When contacted about these comments, Hanjin declined official reaction, but a source inside the company confirmed that the line had defaulted on charter payments in early summer. “At the time we fell behind on charter payments, we were beginning negotiations with the tonnage providers, and we told them that we would settle the arrears once the charter rates were adjusted,” the insider explained. Seaspan Corporation CEO Gerry Wang’s public declarations that he would not agree to lower Hanjin’s charter rates only compounded the carrier’s predicament. The Zodiac source said, “All the tonnage providers must be on the same wavelength in order for the restructuring to be successful. If Gerry Wang insisted he wouldn’t renegotiate, why should we?”
On 13 June, HMM said it had secured a 20% discount off box ship charters and a 25% reduction in bulker charters. The company’s tonnage providers include Zodiac, Eastern Pacific Shipping, Navios Maritime, and Capital Ship Management Corporation. HMM also successfully rescheduled repayments to bond holders and entered into partial debt-for-equity swaps with them. With both companies’ banks making it clear that no cash injections would be imminent, HMM and Hanjin had to sell assets to boost liquidity.

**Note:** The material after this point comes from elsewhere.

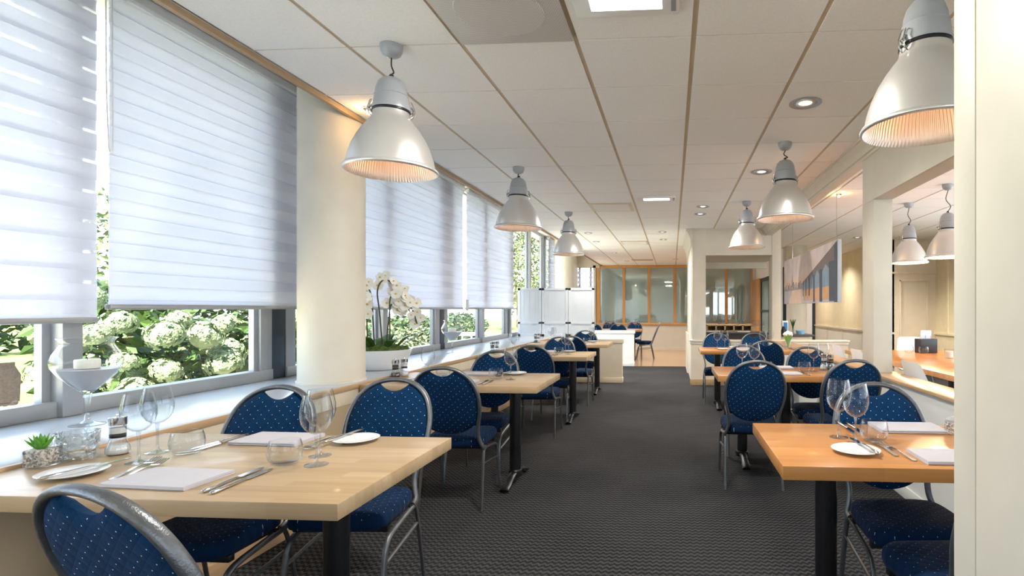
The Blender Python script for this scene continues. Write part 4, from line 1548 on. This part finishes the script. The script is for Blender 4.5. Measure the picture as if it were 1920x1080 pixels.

In this respect, the Zodiac executive observed that HMM’s parent, Hyundai Group, was wealthier than Hanjin’s, with subsidiaries such as tour operator Hyundai Asan, financial units Hyundai Securities, Hyundai Savings Bank, and Hyundai Asset Management, as well as Hyundai Logistics on top of vessels and box terminals in South Korea and overseas. Selling all or parts of these subsidiaries – as well as HMM’s dedicated bulk shipping contracts – raised more than USD1 billion. By contrast, Hanjin Shipping raised more than USD250 million from selling ships, overseas terminals and its London office. The amount that HMM’s parent raised gave the company breathing space over the next two years, but Hanjin Shipping’s efforts fell far short of its banks’ expectations.
South Korea’s Financial Services Commission (FSC) assessed that Hanjin Shipping would need at least USD1 billion to survive the next two years, while the liner operator’s main shareholder (Korean Air Lines), chairman Cho Yang-ho and other Hanjin affiliates offered to fork out only about USD450 million. Hanjin Shipping’s local banks, led by state policy lender Korea Development Bank (KDB), withdrew support, forcing the company to seek court protection. Both HMM and Hanjin had earlier sold their dedicated bulk shipping contracts and liquefied natural gas businesses to South Korean private equity investment firms Hahn & Co and IMM, but again it was HMM’s parent that was richer in assets, the Zodiac source noted.
Having been refused entry into THE Alliance, HMM reached out to the 2M alliance of Maersk Line and Mediterranean Shipping Co. On 14 July, HMM signed a memorandum of understanding to be part of that grouping, beginning in April 2017. HMM’s banks, led by KDB, reacted by executing a debt-for-equity swap in which they took a 40% in stake HMM. This completed HMM’s remarkable escape from bankruptcy. Its debt ratio shrank from 5,307.3% on 31 March to 200% as IHS Fairplay went to press, enabling HMM to tap a fund set up by the state policy banks to invest in ultra-large container ships. Its banks have replaced HMM’s top management and are leading the reorganisation, which is expected to end in June 2021.
But meanwhile, Hanjin Shipping faces an uncertain future. As it scrambled to get South Korean proceedings recognised in courts worldwide, it was scheduled to declare its assets and liabilities and to meet its creditors. By 25 November, Hanjin is obliged to submit a rehabilitation plan that creditors must approve before court-led restructuring can take place. Hanjin, which is returning chartered-in tonnage, is not allowed to spend money or sell assets without the court’s approval. While the Wall Street Journal reported that Hanjin Shipping could reposition itself as an intra-Asia liner operator, a company spokesman declined comment. A merger between HMM and Hanjin Shipping could be possible, as the FSC has asked HMM to acquire its rival’s “valuable assets”. A spokesman for HMM told IHS Fairplay that the company would discuss with the FSC which assets it could acquire, but Hanjin Shipping declined official comment. Nevertheless, the Hanjin insider told IHS Fairplay: “We have been continuously selling whatever is valuable for the past couple of months. We’re very curious as to what is seen as ‘valuable’ among the assets that are left.”